• Exercise goal: Find the word "pixels" in the data. Return every line where it appears.

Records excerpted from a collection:
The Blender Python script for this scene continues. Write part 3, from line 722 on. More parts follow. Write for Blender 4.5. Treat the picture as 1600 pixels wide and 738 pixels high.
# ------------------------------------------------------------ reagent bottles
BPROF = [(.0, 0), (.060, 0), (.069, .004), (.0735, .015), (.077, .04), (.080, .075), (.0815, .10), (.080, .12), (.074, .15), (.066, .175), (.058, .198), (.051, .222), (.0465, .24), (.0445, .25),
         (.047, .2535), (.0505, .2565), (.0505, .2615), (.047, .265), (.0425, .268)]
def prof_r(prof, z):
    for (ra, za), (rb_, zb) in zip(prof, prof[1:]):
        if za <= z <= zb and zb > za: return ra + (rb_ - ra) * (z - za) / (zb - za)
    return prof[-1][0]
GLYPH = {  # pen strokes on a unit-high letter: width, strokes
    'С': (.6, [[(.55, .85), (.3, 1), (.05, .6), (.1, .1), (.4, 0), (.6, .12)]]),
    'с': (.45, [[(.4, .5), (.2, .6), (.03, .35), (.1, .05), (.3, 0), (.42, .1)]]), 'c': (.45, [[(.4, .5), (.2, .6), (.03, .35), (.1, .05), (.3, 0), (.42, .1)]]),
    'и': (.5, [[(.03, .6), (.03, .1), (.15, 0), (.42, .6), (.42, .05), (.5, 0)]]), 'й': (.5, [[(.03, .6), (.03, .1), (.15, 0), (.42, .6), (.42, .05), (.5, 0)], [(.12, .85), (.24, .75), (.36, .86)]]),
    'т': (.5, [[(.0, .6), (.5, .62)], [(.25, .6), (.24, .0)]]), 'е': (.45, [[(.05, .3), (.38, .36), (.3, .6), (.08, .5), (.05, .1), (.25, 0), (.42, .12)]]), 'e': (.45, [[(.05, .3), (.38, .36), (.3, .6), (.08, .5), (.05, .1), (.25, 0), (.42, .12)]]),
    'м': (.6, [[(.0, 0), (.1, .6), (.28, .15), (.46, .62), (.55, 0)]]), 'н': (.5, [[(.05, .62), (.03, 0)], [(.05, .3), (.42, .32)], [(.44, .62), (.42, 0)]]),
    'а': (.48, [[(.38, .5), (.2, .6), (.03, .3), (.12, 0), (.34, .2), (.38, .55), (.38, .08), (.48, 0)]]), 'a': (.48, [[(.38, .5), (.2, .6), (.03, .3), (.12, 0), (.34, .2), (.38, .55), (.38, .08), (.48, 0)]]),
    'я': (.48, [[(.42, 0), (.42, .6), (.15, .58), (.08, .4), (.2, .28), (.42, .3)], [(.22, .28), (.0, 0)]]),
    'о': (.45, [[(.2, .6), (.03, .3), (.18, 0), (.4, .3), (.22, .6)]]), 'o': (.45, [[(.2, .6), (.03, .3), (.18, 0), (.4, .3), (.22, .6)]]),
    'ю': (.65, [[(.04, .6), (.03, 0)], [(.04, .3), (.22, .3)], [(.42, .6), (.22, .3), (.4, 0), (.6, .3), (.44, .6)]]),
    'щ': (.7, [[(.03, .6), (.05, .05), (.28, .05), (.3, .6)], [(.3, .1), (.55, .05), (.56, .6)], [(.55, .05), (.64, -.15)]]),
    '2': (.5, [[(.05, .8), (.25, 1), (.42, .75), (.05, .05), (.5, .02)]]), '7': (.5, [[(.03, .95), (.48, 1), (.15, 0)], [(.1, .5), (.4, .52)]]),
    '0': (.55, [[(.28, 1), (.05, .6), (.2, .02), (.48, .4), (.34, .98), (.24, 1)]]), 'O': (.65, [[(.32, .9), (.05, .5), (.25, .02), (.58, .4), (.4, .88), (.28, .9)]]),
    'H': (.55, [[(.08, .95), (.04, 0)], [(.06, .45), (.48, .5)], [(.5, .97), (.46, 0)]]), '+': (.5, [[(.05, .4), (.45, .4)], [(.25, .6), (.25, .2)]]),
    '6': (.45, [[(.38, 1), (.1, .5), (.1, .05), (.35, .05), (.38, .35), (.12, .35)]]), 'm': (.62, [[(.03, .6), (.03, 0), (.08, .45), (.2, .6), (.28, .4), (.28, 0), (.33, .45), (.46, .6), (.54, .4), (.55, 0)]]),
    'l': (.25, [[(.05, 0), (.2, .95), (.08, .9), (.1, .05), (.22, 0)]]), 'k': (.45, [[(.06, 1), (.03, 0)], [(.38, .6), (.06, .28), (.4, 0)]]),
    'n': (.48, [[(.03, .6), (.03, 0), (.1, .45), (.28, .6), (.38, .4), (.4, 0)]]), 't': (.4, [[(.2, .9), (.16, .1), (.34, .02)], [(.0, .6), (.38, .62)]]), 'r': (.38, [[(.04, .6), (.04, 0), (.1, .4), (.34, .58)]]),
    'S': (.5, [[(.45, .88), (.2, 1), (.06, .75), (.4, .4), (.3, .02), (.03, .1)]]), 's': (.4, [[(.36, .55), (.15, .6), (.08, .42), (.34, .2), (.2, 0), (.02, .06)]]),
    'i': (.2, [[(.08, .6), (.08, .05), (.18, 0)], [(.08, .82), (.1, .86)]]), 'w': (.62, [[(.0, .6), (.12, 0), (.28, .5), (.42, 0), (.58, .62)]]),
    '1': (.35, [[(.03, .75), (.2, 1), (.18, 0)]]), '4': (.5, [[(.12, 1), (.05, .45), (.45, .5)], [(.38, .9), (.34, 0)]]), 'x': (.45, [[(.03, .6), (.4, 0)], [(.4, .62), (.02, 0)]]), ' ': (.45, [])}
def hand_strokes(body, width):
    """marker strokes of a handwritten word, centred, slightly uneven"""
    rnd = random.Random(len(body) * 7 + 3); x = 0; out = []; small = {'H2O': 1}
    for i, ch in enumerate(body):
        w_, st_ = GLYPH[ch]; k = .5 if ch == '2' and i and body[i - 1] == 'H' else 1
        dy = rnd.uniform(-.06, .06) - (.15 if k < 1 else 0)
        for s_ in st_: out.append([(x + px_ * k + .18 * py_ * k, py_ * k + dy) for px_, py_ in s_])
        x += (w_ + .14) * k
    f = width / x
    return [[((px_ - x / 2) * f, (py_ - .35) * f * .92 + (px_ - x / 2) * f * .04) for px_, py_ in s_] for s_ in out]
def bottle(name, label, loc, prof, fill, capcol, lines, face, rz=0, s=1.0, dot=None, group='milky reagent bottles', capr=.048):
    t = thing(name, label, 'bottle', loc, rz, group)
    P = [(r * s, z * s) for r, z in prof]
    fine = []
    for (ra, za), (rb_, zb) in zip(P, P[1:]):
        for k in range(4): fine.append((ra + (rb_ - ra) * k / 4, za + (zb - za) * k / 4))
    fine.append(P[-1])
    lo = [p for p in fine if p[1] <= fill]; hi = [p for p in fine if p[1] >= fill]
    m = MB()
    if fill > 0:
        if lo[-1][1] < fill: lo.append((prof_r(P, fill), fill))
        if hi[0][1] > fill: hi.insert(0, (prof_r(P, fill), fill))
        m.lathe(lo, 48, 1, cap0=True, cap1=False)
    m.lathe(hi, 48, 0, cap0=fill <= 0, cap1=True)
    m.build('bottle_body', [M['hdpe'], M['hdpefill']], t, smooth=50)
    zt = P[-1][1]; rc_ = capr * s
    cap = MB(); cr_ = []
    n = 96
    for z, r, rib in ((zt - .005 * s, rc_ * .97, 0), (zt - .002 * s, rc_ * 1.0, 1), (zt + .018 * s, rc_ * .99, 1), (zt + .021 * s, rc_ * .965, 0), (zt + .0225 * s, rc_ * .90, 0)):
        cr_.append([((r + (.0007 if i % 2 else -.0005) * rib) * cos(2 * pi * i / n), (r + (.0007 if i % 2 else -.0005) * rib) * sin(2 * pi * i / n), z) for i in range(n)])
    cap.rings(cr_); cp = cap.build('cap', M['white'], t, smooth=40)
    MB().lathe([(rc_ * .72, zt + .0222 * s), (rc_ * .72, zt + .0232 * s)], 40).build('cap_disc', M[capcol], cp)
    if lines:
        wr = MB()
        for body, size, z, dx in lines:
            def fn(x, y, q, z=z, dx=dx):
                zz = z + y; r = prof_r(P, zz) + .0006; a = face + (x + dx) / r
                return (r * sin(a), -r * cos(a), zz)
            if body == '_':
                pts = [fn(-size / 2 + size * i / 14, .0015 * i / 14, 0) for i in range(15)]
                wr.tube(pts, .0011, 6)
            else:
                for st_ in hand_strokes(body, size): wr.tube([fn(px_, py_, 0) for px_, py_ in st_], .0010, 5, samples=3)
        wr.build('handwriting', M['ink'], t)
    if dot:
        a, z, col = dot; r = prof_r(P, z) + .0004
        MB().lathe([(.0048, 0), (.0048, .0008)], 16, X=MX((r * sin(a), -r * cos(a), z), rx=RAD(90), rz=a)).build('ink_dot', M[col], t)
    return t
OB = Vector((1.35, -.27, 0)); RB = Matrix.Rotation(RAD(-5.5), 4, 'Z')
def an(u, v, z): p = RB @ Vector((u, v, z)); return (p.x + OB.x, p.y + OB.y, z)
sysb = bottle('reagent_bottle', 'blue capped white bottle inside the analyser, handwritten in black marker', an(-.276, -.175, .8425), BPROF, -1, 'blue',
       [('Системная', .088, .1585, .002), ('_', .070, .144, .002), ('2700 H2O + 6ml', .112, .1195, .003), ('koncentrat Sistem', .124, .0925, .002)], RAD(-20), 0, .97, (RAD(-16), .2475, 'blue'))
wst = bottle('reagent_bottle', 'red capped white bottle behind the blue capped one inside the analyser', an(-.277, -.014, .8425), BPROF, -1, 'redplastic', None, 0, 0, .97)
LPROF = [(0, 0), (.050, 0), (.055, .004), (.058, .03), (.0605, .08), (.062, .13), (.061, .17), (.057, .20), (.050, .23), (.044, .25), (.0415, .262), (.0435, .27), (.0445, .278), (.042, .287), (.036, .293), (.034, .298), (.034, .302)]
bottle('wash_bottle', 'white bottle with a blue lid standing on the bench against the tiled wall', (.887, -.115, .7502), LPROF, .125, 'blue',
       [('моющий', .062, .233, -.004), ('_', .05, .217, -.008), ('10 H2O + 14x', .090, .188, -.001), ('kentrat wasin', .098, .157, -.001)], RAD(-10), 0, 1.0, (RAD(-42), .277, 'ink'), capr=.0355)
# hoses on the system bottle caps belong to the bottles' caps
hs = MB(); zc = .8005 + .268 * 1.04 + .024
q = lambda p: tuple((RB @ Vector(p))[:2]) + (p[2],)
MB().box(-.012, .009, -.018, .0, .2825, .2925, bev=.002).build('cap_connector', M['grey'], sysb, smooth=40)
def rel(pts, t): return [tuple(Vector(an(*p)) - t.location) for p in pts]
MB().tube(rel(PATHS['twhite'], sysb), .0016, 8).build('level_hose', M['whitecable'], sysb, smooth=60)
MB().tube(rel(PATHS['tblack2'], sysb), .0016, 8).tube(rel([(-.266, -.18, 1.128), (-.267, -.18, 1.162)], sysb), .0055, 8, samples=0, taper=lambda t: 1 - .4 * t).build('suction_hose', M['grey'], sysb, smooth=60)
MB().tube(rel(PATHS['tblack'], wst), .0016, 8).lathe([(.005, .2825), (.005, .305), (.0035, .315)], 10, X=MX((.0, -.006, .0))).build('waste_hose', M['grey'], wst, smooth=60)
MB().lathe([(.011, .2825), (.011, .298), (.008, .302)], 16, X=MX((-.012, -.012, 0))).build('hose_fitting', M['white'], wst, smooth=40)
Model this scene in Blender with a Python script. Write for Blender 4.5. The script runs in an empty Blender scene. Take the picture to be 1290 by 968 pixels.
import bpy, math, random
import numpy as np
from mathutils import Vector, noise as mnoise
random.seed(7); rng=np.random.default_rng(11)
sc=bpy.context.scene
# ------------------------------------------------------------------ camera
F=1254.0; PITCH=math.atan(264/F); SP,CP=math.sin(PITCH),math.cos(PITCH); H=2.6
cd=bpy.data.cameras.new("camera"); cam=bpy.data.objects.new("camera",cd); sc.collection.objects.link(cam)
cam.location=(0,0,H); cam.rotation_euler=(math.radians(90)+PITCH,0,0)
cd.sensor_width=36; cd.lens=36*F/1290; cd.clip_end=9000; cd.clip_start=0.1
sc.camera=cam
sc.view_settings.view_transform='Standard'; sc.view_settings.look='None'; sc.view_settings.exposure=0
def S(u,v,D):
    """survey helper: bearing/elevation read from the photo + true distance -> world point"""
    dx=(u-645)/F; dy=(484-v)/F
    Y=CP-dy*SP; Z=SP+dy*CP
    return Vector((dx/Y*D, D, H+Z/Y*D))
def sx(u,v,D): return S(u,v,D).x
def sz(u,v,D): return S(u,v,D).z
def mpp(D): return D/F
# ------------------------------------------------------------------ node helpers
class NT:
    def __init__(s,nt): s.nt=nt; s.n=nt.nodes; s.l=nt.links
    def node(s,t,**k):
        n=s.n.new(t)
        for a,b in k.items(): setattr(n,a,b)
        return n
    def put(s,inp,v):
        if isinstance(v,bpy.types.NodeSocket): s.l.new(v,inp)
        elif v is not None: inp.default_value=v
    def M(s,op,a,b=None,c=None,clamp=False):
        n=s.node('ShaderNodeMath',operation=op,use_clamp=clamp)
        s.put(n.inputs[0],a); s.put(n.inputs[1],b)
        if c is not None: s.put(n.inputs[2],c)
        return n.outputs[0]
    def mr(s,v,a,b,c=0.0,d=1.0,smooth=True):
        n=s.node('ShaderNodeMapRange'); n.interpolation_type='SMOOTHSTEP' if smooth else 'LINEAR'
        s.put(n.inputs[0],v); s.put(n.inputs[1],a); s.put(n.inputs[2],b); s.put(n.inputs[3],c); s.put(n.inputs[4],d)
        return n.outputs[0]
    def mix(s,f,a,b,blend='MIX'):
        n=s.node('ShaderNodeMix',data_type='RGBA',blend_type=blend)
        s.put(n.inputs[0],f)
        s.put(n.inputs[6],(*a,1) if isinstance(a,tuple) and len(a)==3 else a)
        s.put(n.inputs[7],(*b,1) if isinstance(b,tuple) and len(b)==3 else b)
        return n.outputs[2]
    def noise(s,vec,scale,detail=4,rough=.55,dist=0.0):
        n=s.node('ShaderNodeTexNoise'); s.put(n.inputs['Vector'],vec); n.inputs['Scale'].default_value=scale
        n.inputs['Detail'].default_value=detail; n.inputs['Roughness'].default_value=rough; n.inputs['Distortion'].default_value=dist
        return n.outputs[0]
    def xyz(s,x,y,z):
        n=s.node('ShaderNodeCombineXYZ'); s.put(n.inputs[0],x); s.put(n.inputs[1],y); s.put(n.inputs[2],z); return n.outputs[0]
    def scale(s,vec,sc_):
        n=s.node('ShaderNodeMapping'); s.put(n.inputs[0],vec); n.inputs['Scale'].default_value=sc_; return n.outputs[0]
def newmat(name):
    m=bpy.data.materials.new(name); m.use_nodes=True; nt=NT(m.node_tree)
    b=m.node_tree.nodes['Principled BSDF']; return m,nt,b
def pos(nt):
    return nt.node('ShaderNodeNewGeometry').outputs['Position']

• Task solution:
The Blender Python script for this scene continues. Write part 3, from line 722 on. More parts follow. Write for Blender 4.5. Treat the picture as 1600 pixels wide and 738 pixels high.
Model this scene in Blender with a Python script. Write for Blender 4.5. The script runs in an empty Blender scene. Take the picture to be 1290 by 968 pixels.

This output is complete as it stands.